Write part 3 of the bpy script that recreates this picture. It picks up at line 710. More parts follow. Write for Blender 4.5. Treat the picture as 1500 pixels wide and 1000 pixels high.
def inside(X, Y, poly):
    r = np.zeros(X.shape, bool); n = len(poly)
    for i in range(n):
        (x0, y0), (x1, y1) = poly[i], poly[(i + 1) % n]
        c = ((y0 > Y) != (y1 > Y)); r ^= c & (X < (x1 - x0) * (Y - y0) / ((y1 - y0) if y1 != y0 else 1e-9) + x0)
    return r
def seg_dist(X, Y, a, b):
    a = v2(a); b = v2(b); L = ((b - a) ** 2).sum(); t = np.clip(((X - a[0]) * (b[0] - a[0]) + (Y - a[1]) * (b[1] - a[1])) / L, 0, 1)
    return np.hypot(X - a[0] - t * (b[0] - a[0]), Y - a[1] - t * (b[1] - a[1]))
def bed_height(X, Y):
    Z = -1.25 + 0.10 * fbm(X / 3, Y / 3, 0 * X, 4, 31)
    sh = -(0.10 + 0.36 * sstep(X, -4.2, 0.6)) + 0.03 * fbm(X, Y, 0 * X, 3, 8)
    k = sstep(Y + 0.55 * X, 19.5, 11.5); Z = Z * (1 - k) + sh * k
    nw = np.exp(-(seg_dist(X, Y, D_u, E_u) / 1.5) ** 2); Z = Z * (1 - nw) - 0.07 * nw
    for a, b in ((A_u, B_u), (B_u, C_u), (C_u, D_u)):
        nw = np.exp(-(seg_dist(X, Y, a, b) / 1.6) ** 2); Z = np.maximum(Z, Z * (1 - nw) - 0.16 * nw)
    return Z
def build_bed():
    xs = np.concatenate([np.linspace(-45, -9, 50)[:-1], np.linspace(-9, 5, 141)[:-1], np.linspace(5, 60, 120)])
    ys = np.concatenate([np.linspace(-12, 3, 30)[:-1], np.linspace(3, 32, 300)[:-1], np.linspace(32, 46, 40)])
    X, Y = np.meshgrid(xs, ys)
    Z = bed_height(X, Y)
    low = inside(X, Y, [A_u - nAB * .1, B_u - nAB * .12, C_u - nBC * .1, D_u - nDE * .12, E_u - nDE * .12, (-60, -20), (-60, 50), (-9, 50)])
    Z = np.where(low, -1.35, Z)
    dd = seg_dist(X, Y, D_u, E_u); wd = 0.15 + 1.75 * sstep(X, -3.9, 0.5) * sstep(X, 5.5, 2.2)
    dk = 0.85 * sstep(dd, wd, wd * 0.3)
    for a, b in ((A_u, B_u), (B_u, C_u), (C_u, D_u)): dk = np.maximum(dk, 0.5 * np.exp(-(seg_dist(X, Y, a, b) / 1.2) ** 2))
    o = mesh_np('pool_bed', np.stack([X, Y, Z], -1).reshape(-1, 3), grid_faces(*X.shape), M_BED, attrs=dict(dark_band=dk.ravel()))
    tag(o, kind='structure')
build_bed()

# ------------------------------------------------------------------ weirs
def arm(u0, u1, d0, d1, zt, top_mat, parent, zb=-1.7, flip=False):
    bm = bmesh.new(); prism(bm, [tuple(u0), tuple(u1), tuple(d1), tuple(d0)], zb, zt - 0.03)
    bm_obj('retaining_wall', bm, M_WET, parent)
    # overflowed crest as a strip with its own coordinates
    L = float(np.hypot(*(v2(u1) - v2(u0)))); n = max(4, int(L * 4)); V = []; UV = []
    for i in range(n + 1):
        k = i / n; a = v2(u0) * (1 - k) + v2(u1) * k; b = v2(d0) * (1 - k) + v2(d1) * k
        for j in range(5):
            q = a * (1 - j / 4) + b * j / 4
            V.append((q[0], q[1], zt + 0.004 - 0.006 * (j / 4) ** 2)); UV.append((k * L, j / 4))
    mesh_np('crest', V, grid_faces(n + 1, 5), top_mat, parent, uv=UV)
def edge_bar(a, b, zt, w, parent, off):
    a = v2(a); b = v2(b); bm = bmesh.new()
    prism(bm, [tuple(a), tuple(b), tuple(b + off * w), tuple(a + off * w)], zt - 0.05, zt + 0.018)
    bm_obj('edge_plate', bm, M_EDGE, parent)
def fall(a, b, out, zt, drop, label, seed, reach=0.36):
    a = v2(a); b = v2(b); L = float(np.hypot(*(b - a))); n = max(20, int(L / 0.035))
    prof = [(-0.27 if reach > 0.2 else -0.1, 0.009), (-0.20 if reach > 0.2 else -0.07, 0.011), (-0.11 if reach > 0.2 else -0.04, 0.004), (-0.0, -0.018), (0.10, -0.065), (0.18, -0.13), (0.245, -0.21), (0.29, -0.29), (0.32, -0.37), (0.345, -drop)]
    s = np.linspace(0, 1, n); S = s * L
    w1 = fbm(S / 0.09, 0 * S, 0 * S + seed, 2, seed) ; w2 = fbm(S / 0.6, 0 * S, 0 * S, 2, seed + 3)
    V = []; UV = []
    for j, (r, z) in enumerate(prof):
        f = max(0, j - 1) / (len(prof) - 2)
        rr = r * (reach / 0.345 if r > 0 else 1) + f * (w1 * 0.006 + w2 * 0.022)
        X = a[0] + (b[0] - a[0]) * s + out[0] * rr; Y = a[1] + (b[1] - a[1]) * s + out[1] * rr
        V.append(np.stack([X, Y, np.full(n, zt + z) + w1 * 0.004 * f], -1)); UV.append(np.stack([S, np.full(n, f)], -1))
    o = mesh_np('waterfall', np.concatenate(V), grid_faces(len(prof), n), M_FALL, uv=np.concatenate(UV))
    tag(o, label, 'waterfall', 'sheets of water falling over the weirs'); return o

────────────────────

#### What is required:
Extract the complete listing above, reproducing each line exactly.

#### The solution:
Write part 3 of the bpy script that recreates this picture. It picks up at line 710. More parts follow. Write for Blender 4.5. Treat the picture as 1500 pixels wide and 1000 pixels high.
def inside(X, Y, poly):
    r = np.zeros(X.shape, bool); n = len(poly)
    for i in range(n):
        (x0, y0), (x1, y1) = poly[i], poly[(i + 1) % n]
        c = ((y0 > Y) != (y1 > Y)); r ^= c & (X < (x1 - x0) * (Y - y0) / ((y1 - y0) if y1 != y0 else 1e-9) + x0)
    return r
def seg_dist(X, Y, a, b):
    a = v2(a); b = v2(b); L = ((b - a) ** 2).sum(); t = np.clip(((X - a[0]) * (b[0] - a[0]) + (Y - a[1]) * (b[1] - a[1])) / L, 0, 1)
    return np.hypot(X - a[0] - t * (b[0] - a[0]), Y - a[1] - t * (b[1] - a[1]))
def bed_height(X, Y):
    Z = -1.25 + 0.10 * fbm(X / 3, Y / 3, 0 * X, 4, 31)
    sh = -(0.10 + 0.36 * sstep(X, -4.2, 0.6)) + 0.03 * fbm(X, Y, 0 * X, 3, 8)
    k = sstep(Y + 0.55 * X, 19.5, 11.5); Z = Z * (1 - k) + sh * k
    nw = np.exp(-(seg_dist(X, Y, D_u, E_u) / 1.5) ** 2); Z = Z * (1 - nw) - 0.07 * nw
    for a, b in ((A_u, B_u), (B_u, C_u), (C_u, D_u)):
        nw = np.exp(-(seg_dist(X, Y, a, b) / 1.6) ** 2); Z = np.maximum(Z, Z * (1 - nw) - 0.16 * nw)
    return Z
def build_bed():
    xs = np.concatenate([np.linspace(-45, -9, 50)[:-1], np.linspace(-9, 5, 141)[:-1], np.linspace(5, 60, 120)])
    ys = np.concatenate([np.linspace(-12, 3, 30)[:-1], np.linspace(3, 32, 300)[:-1], np.linspace(32, 46, 40)])
    X, Y = np.meshgrid(xs, ys)
    Z = bed_height(X, Y)
    low = inside(X, Y, [A_u - nAB * .1, B_u - nAB * .12, C_u - nBC * .1, D_u - nDE * .12, E_u - nDE * .12, (-60, -20), (-60, 50), (-9, 50)])
    Z = np.where(low, -1.35, Z)
    dd = seg_dist(X, Y, D_u, E_u); wd = 0.15 + 1.75 * sstep(X, -3.9, 0.5) * sstep(X, 5.5, 2.2)
    dk = 0.85 * sstep(dd, wd, wd * 0.3)
    for a, b in ((A_u, B_u), (B_u, C_u), (C_u, D_u)): dk = np.maximum(dk, 0.5 * np.exp(-(seg_dist(X, Y, a, b) / 1.2) ** 2))
    o = mesh_np('pool_bed', np.stack([X, Y, Z], -1).reshape(-1, 3), grid_faces(*X.shape), M_BED, attrs=dict(dark_band=dk.ravel()))
    tag(o, kind='structure')
build_bed()

# ------------------------------------------------------------------ weirs
def arm(u0, u1, d0, d1, zt, top_mat, parent, zb=-1.7, flip=False):
    bm = bmesh.new(); prism(bm, [tuple(u0), tuple(u1), tuple(d1), tuple(d0)], zb, zt - 0.03)
    bm_obj('retaining_wall', bm, M_WET, parent)
    # overflowed crest as a strip with its own coordinates
    L = float(np.hypot(*(v2(u1) - v2(u0)))); n = max(4, int(L * 4)); V = []; UV = []
    for i in range(n + 1):
        k = i / n; a = v2(u0) * (1 - k) + v2(u1) * k; b = v2(d0) * (1 - k) + v2(d1) * k
        for j in range(5):
            q = a * (1 - j / 4) + b * j / 4
            V.append((q[0], q[1], zt + 0.004 - 0.006 * (j / 4) ** 2)); UV.append((k * L, j / 4))
    mesh_np('crest', V, grid_faces(n + 1, 5), top_mat, parent, uv=UV)
def edge_bar(a, b, zt, w, parent, off):
    a = v2(a); b = v2(b); bm = bmesh.new()
    prism(bm, [tuple(a), tuple(b), tuple(b + off * w), tuple(a + off * w)], zt - 0.05, zt + 0.018)
    bm_obj('edge_plate', bm, M_EDGE, parent)
def fall(a, b, out, zt, drop, label, seed, reach=0.36):
    a = v2(a); b = v2(b); L = float(np.hypot(*(b - a))); n = max(20, int(L / 0.035))
    prof = [(-0.27 if reach > 0.2 else -0.1, 0.009), (-0.20 if reach > 0.2 else -0.07, 0.011), (-0.11 if reach > 0.2 else -0.04, 0.004), (-0.0, -0.018), (0.10, -0.065), (0.18, -0.13), (0.245, -0.21), (0.29, -0.29), (0.32, -0.37), (0.345, -drop)]
    s = np.linspace(0, 1, n); S = s * L
    w1 = fbm(S / 0.09, 0 * S, 0 * S + seed, 2, seed) ; w2 = fbm(S / 0.6, 0 * S, 0 * S, 2, seed + 3)
    V = []; UV = []
    for j, (r, z) in enumerate(prof):
        f = max(0, j - 1) / (len(prof) - 2)
        rr = r * (reach / 0.345 if r > 0 else 1) + f * (w1 * 0.006 + w2 * 0.022)
        X = a[0] + (b[0] - a[0]) * s + out[0] * rr; Y = a[1] + (b[1] - a[1]) * s + out[1] * rr
        V.append(np.stack([X, Y, np.full(n, zt + z) + w1 * 0.004 * f], -1)); UV.append(np.stack([S, np.full(n, f)], -1))
    o = mesh_np('waterfall', np.concatenate(V), grid_faces(len(prof), n), M_FALL, uv=np.concatenate(UV))
    tag(o, label, 'waterfall', 'sheets of water falling over the weirs'); return o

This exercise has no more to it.